TRY as I would, there was no way to stem the tide of artists that was constantly flowing to the other station. Too, rumors were rife that the morning paper was contemplating erecting a radio station that would rank with the best in the country. With these two stations in the field against us, our position was hopeless unless we installed a powerful set.
    We closed the station a few days before Christmas. I wanted to give some reason for leaving the air and to tell our listeners (granting that we still had any), that we would be with them no longer.
    However, the publisher of our newspaper did not want that. He instructed me to continue the final program in the usual manner, sign off in the ordinary way and then simply cease to broadcast.
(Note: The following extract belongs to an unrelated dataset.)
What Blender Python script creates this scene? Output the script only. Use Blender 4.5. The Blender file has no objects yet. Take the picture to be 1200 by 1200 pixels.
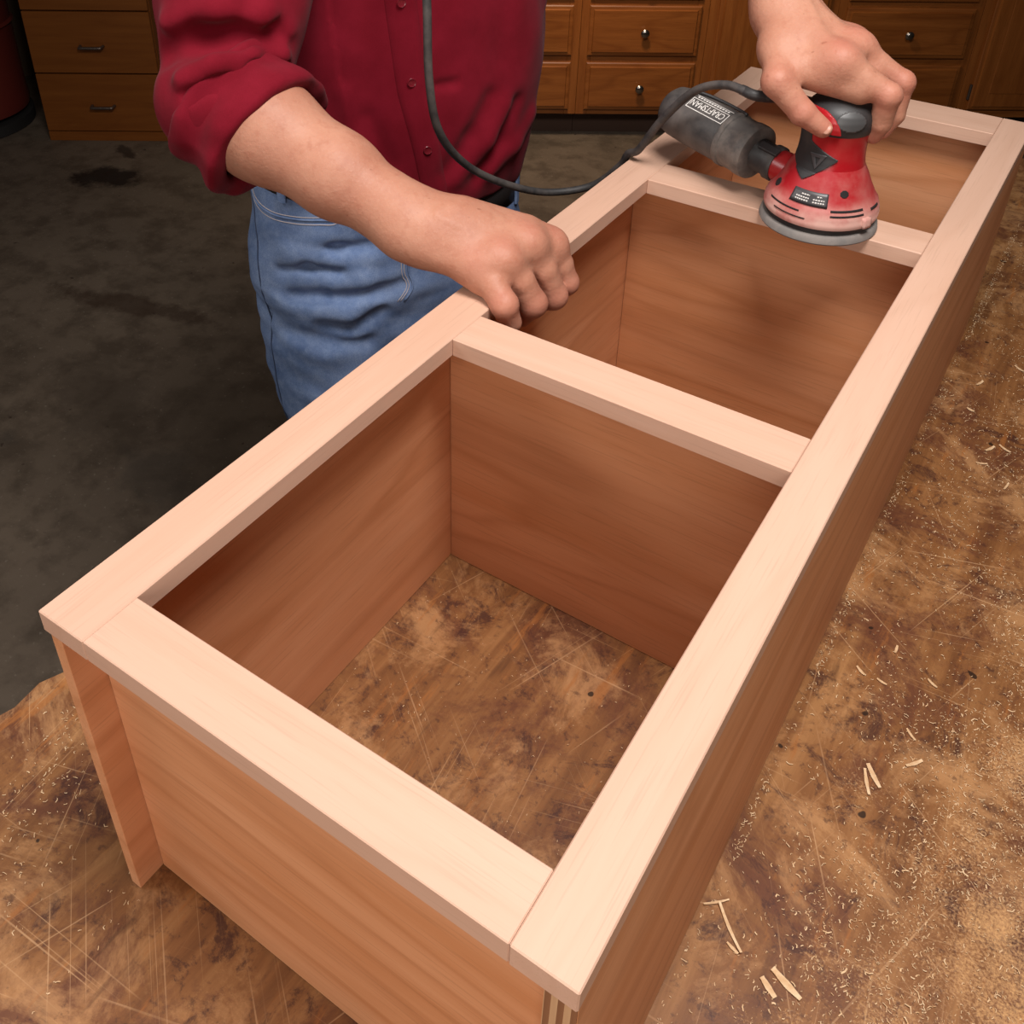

    We did not carry a line in the paper about our having closed our station. Few knew when we closed and still fewer cared.
    Just the same, when I go into the beautiful studios that they have today I am not ashamed of that first station of ours. I am as proud of it now as I used to be when I would take the microphone in my hand and tell that part of the world that was able to get us, that radio station WPO was broadcasting.